Sylva Tire’s original location, a small building next to the old Ford place at the N.C. 107/Main Street intersection, was torn down in May to make way for a new Eckerd’s drug store, but it was no longer Sylva Tire by then. George moved his operation to the former Hensley Tire Co. when Paul Hensley retired in 1999.

The biggest change he’s noticed is the improvements to tires and automobiles over the past 30 years.

“When it comes to tires, they’re probably four to one better,” George said. “The mileage is super compared to what it was.

“There have been super improvements to cars, too. Almost any car will go between 100,000 and 200,000 miles, and they ride so much better,” he said.

Another thing George did before becoming a tire store owner was spend some time on the race-car circuit – then called the Grand National, later Winston Cup and now Nextel.

Among the drivers he met during that time was the legendary Richard Petty.

As George tells it, he was in Bristol, Tenn., working on his team’s car, which had developed a problem.

“The rear end had gotten hot and was smoking, and I was under the car on a dolly to see if I could drain the oil out,” George said. “Richard was walking around because he had wrecked in the third lap. He saw the smoke and was afraid I’d get burned, so he got hold of my feet and pulled me out.

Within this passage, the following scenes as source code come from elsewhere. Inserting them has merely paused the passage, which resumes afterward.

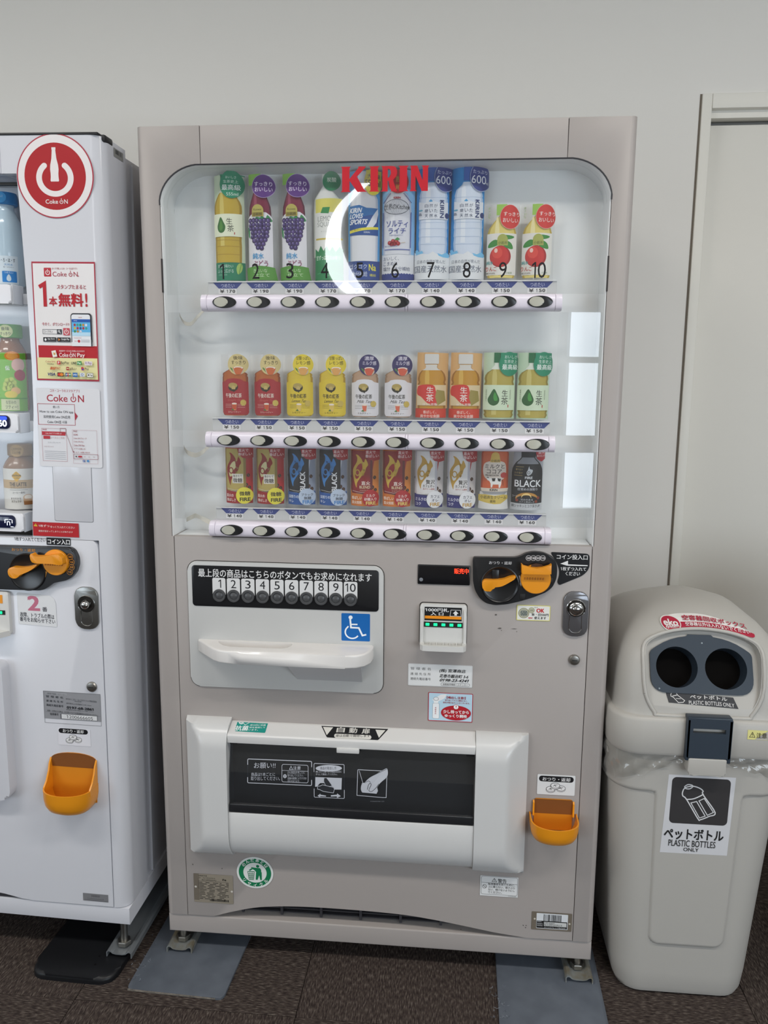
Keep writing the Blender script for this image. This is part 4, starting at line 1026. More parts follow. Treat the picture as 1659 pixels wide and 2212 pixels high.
# steel plates under the feet
M_PLATE = mat('plate_grey', '525861', rough=.42, metal=.0, spec=.5, noise=.25, nscale=18, ncol='7b828c')
def plate_(name, pts, z0, z1, m, label, group, bev, seg=2, marks=None):
    bm = bmesh.new(); f = [bm.verts.new((x, y, z1)) for x, y in pts]; k = [bm.verts.new((x, y, z0)) for x, y in pts]; n = len(pts)
    bm.faces.new(f); bm.faces.new(k[::-1])
    for i in range(n): bm.faces.new((f[i], k[i], k[(i+1) % n], f[(i+1) % n]))
    fs = set(f); es = [e for v in f for e in v.link_edges if e.verts[0] in fs and e.verts[1] in fs]
    bmesh.ops.bevel(bm, geom=list(set(es)), offset=bev, segments=seg, profile=.5, affect='EDGES', clamp_overlap=True)
    o = put(name, bm_mesh(name, bm, m), smooth=.5); tag(o, label, 'floor plate', group)
    p = P(eps=.00004); rnd = random.Random(len(label))
    for _ in range(marks or 0):
        u, v = rnd.random(), rnd.random()**1.5; x = pts[0][0]+.02+u*(pts[1][0]-pts[0][0]-.04); y = pts[0][1]+.012+v*.16; a = rnd.uniform(-.6, .6)*3; l = rnd.uniform(.001, .009)
        p.line([(x, y), (x+l*math.cos(a), y+l*math.sin(a)+.0005), (x+1.6*l*math.cos(a+.5), y+1.6*l*math.sin(a+.5))], rnd.uniform(.0004, .0012), rnd.choice(('8b929b', '7d848d', '474d56')), keep=True)
    if marks: p.build('scratch_marks', o, lambda u, v, d: (u, v, z1+.00006+d))
    return o
gl = plate_('floor_plate', rounded([(-.0525, -.127), (.1735, -.135), (.2050, .60), (-.0350, .60)], [.012, .016, .01, .01], 5), 0, .0062, M_PLATE, 'grey steel plate with worn front edge under the left foot', 'plates under the machines', .0012, marks=26)
e = boxes('worn_edge', [(-.044, -.1320, .0012, .162, -.1300, .0050)], mat('worn_edge_metal', '8c8479', rough=.5, noise=.9, nscale=120, ncol='55514c'), gl); e.rotation_euler.z = -.035; e.location = (-.0018, .0023, 0)
gr = plate_('floor_plate', rounded([(.7840, -.215), (1.0170, -.205), (1.0290, .60), (.7890, .60)], [.012]*4, 5), 0, .0062, M_PLATE, 'grey scuffed steel plate under the right foot beside the bin', 'plates under the machines', .0012, marks=46)
bl = plate_('floor_plate', rounded([(-.2960, -.1135), (-.0900, -.1195), (-.0600, .62), (-.2660, .62)], [.045, .045, .02, .02], 7), 0, .016, mat('plate_black', '16171a', rough=.4, spec=.4), 'black plate with rounded corners under the white machine', 'plates under the machines', .009, 4)
p = P(eps=.00005)
for q in ((-.150, -.075, .0028), (-.152, -.048, .0022), (-.143, -.025, .0024)): p.ell(q[0], q[1], q[2], q[2]*1.1, '050506', n=14, keep=True)
p.build('plate_hole', bl, lambda u, v, d: (u, v, .01605+d))

# ------------------------------------------------------------------ drink displays on the three shelves (printed half-round cards in clear sleeves)
SLEEVE = sheet('clear_sleeve', 'fbfbfb', ior=1.45, haze=.03, gloss=.06, gain=.8)
R_ = .0385
class Disp:
    """one display: parts are printed sheets bent to the same half-round; coordinates are those of the measured crop"""
    def __init__(s, key, label, group, ox, oy, sc):
        s.key, s.label, s.group = key, label, group; s.o = (ox, oy, .001/sc, -.001/sc); s.parts = []; s.base = 0
    def part(s, name):
        p = P(*s.o, base=s.base, eps=.00006, grid=GRID); s.base += 14; s.parts.append((name, p)); return p
    def sleeve(s, hw, h):
        s.sl = (hw, h)
def outline(prof, cx):
    """prof: (y, half width) from top to bottom -> closed outline"""
    return [(cx-w, y) for y, w in prof] + [(cx+w, y) for y, w in prof[::-1]]
def bottle(p, prof, cx, base, edge, hi=None, hx_=-.35, strip=.006):
    """printed bottle: ink darker to its edges and a pale streak, as in the print"""
    p.poly(outline(prof, cx), edge, strip=strip)
    p.poly(outline([(y, w*.86) for y, w in prof], cx), base, strip=strip)
    if hi: p.poly(outline([(y, w*.16) for y, w in prof[1:-1]], cx+hx_*prof[len(prof)//2][1]), hi)
def place(d, x, z0, yb=.068, label=None, idx=0):
    r = thing('drink_display', label or d.label, 'drink display', (x, yb, z0), group=d.group)
    if not hasattr(d, 'me'):
        d.me = []
        hw, h = d.sl; fn = cyl(R_, hw+.001)
        q = P(base=-8, eps=.00006, grid=GRID); q.poly([(-hw-.002, 0), (hw+.002, 0), (hw+.002, h), (-hw-.002, h)], SLEEVE, strip=.004)
        parts = [('clear_sleeve', q)] + d.parts
        for nm, p in parts:
            o = p.build(nm, r, fn, smooth=.9 if nm in ('card', 'bottle', 'clear_sleeve', 'can') else None); d.me.append(o)
    else:
        for o in d.me:
            c = o.copy(); COL.objects.link(c); c.parent = r
    return r
def txt(p, st, a, b, c, e, m, bo=0., **k): p.text(st, a, b, c, e, m, b=bo, **k)
def badge(d, cx, cy, rx, ry, col, rim=None):
    p = d.part('badge'); p.ell(cx, cy, rx, ry, rim or col, 36, strip=.006)
    if rim: p.ell(cx, cy, rx*.965, ry*.965, col, 36, strip=.006)
    return p
SG1 = 'drink displays on the top shelf'; SG2 = 'drink displays on the middle shelf'; SG3 = 'drink displays on the bottom shelf'
S1 = 3.53
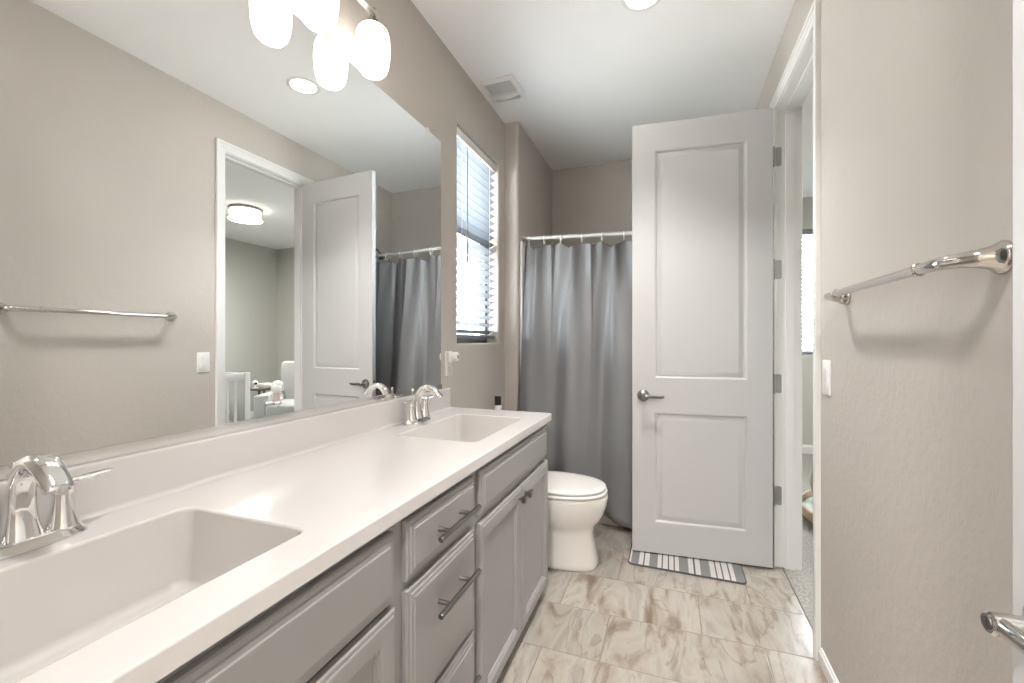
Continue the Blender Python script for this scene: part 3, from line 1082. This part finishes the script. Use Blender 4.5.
sw = thing('light_switch', (XR, 1.836, 1.07), 'white rocker switch plate beside the bedroom doorway, below the towel bar', 'light switch')
bm = bmesh.new()
pl = rrect(1.799, 1.875, 1.008, 1.132, 0.006, 0, 4)
pi_ = rrect(1.802, 1.872, 1.011, 1.129, 0.005, 0, 4)
loops(bm, [[(XR - 0.0006, p.x, p.y) for p in pl], [(XR - 0.004, p.x, p.y) for p in pl], [(XR - 0.006, p.x, p.y) for p in pi_]])
link_mesh('switch_plate', bm, M['plate'], sw, smooth=True)
bm = bmesh.new()
pr = rrect(1.8205, 1.8535, 1.037, 1.103, 0.002, 0, 3)
loops(bm, [[(XR - 0.0055, p.x, p.y) for p in pr], [(XR - 0.0075 - 0.003 * (p.y - 1.037) / 0.066, p.x, p.y) for p in pr]])
link_mesh('rocker', bm, M['plastic'], sw)

# ------------------------------------------------------------------ towel bar
tb = thing('towel_bar', (XR, 1.31, 1.34), 'polished chrome towel bar on the right wall', 'towel bar')
TBZ, XB = 1.342, XR - 0.066
for yw, s in ((0.968, 1), (1.652, -1)):
    bm = bmesh.new()
    pts = [(XR - 0.0006, yw, TBZ), (XR - 0.006, yw, TBZ), (XR - 0.018, yw, TBZ), (XR - 0.036, yw + s * .005, TBZ), (XR - 0.054, yw + s * .020, TBZ), (XR - 0.0640, yw + s * .045, TBZ), (XB, yw + s * .080, TBZ), (XB, yw + s * .112, TBZ)]
    path = smooth_path(pts, 36)
    rad = [a[0] for a in smooth_path([(.029, 0, 0), (.0285, 0, 0), (.021, 0, 0), (.0155, 0, 0), (.0130, 0, 0), (.0122, 0, 0), (.0115, 0, 0), (.0108, 0, 0)], 36)]
    sweep(bm, path, rad, (0, 0, 1), 24)
    link_mesh('post', bm, M['bar'], tb, smooth=True, angle=60)
    bm = bmesh.new()
    lathe(bm, [(.0118, 0), (.0136, .0015), (.0136, .0075), (.0118, .009)], (XB, yw + s * .109, TBZ), (0, s, 0), 24)
    link_mesh('collar', bm, M['bar'], tb, smooth=True)
bm = bmesh.new()
sweep(bm, [(XB, 1.07, TBZ), (XB, 1.55, TBZ)], 0.0105, None, 24)
link_mesh('bar', bm, M['bar'], tb, smooth=True)

# ------------------------------------------------------------------ tub, surround, shower head
tub = thing('bathtub', (0.86, 3.3, 0), 'low beige-white bathtub apron showing under the shower curtain', 'bathtub')
bm = bmesh.new()
ax0, ax1, ay0, ay1 = 0.1015, 1.6285, 2.842, 3.7635
rings = [rrect(ax0, ax1, ay0 + 0.006, ay1, 0.004, 0.0005, 4), rrect(ax0, ax1, ay0, ay1, 0.004, 0.05, 4), rrect(ax0, ax1, ay0, ay1, 0.004, 0.44, 4), rrect(ax0 + .006, ax1 - .006, ay0 + .006, ay1 - .006, 0.004, 0.452, 4),
         rrect(ax0 + .07, ax1 - .07, ay0 + .075, ay1 - .06, 0.10, 0.452, 4), rrect(ax0 + .09, ax1 - .09, ay0 + .095, ay1 - .08, 0.10, 0.43, 4), rrect(ax0 + .16, ax1 - .13, ay0 + .13, ay1 - .12, 0.12, 0.16, 4), rrect(ax0 + .24, ax1 - .20, ay0 + .19, ay1 - .18, 0.12, 0.10, 4)]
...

“He said, ‘Son, there’s always bad days, but they’ll get better,’” George said.

George got a chance to repay Petty’s kindness in 1967 at Darlington when Petty was in a bad crash.

“He broke his arm and was upside down,” George said. “We started out there and unbuckled Richard and eased him out of the car.”

During his racing days, George was briefly around another legend – Junior Johnson.

“Junior didn’t drive after 1966,” George said. “I rubbed shoulders with some of the older race drivers.”

George was part of the pit crew for Sgt. Roy Mayne, and the car Mayne drove belonged to Tom Hunter of Cashiers.

“We were the diehard Chevrolet people,” George said. “We ran one of very few Chevys on the track.”

George said he and Hunter were good friends who “just liked racing.”

When George decided he wanted to get into the sport, Hunter said he could help. Mayne was stationed at Shaw Air Force Base and Hunter met him at the race track.

“Roy was a good driver, but he didn’t have a car,” George said.

George liked racing but didn’t want to drive.

“I could see right quick I didn’t have the reflexes,” he said. Mayne, on the other hand, was “so fast – like a cat,” George said. “Reflexes are something you’re born with.”

It was tough to run 22 or so races a year, traveling from Michigan to Talledega, Charlotte and Atlanta, while working full time, but George said he enjoyed it.

Mayne finished fourth in the Southern 500 at Darlington in 1965 and sixth in Rockingham in 1966, George said.

Now that he’s sold Sylva Tire, George said he’s looking forward to some more traveling, but this time it will be in an RV.

“Most of the United States is country I haven’t seen,” he said. “I may not see it all, but I want to see some.”

George also says he plans to spend a lot more time at Lake Chatuge.

“It’s time to go, and I’m not going to look back,” George said. “That’s something Jim Ed Haskett taught me before he died. He said when you make up your mind to retire, do it and don’t look back.”